Q.D. Foodie kid-friendly designs also offer children an opportunity to take more pride in cooking and try new foods, says instructor Natasha Rosenstock Nadel, who introduced the utensils to nutrition and cooking classes.

“The kids love the curved shape of the eggplant whisk. It is very comfortable for their hands,” Rosenstock Nadel says.

Heit’s experience as a volunteer while previously living in Los Angeles inspired her to conceive of Quinn Daisy’s unique kitchen. At children’s puppet shows for “Kids On The Block,” a disability awareness program for elementary school students, Heit voiced a number of characters.

“The underlying educational message of the puppet shows, that kids are different but inside they’re the same, was very well received by the students,” Heit says.

That got her thinking about conveying the “takeaway” to a larger audience. Heit was also inspired by the positive outlook of a 90-year-old volunteer, Elda, who had lost her sight 20 years earlier to retinitis pigmentosa, but still loved to bake.

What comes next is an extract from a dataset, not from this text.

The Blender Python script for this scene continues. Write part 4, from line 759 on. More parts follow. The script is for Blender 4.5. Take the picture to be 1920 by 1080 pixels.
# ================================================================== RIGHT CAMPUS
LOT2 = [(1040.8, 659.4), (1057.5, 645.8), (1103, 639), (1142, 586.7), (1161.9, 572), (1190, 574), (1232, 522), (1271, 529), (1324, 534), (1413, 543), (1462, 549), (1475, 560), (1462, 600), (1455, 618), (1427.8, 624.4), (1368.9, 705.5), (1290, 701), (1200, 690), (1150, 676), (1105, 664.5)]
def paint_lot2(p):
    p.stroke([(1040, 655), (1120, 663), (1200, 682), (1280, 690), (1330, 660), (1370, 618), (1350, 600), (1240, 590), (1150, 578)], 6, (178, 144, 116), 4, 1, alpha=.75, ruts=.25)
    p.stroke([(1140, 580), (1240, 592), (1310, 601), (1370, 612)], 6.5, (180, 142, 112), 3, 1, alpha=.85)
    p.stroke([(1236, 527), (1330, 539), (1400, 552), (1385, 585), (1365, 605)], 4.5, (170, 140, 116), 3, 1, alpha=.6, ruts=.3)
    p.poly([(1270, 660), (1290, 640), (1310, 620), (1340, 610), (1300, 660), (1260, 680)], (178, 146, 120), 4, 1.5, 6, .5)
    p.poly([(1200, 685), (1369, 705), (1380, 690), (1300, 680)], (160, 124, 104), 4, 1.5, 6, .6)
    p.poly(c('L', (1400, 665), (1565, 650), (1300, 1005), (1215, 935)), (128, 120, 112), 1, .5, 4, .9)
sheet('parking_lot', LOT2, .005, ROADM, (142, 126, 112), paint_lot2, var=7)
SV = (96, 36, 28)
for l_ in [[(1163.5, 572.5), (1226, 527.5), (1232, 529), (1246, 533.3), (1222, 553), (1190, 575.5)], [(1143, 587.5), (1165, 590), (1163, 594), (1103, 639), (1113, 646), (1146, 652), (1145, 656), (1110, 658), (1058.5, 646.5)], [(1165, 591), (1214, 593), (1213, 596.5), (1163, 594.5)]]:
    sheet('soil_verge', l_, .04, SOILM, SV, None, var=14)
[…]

“She lived alone, her husband had passed away and her sons were grown, yet she basically continued to do all the things she had done before — other than drive,” Heit says. “She even taught people who were losing their sight how to function.”

More Q.D. Foodie products lay ahead, Heit says. Five items already in the production pipeline are slated for 2019, including a set of bowls.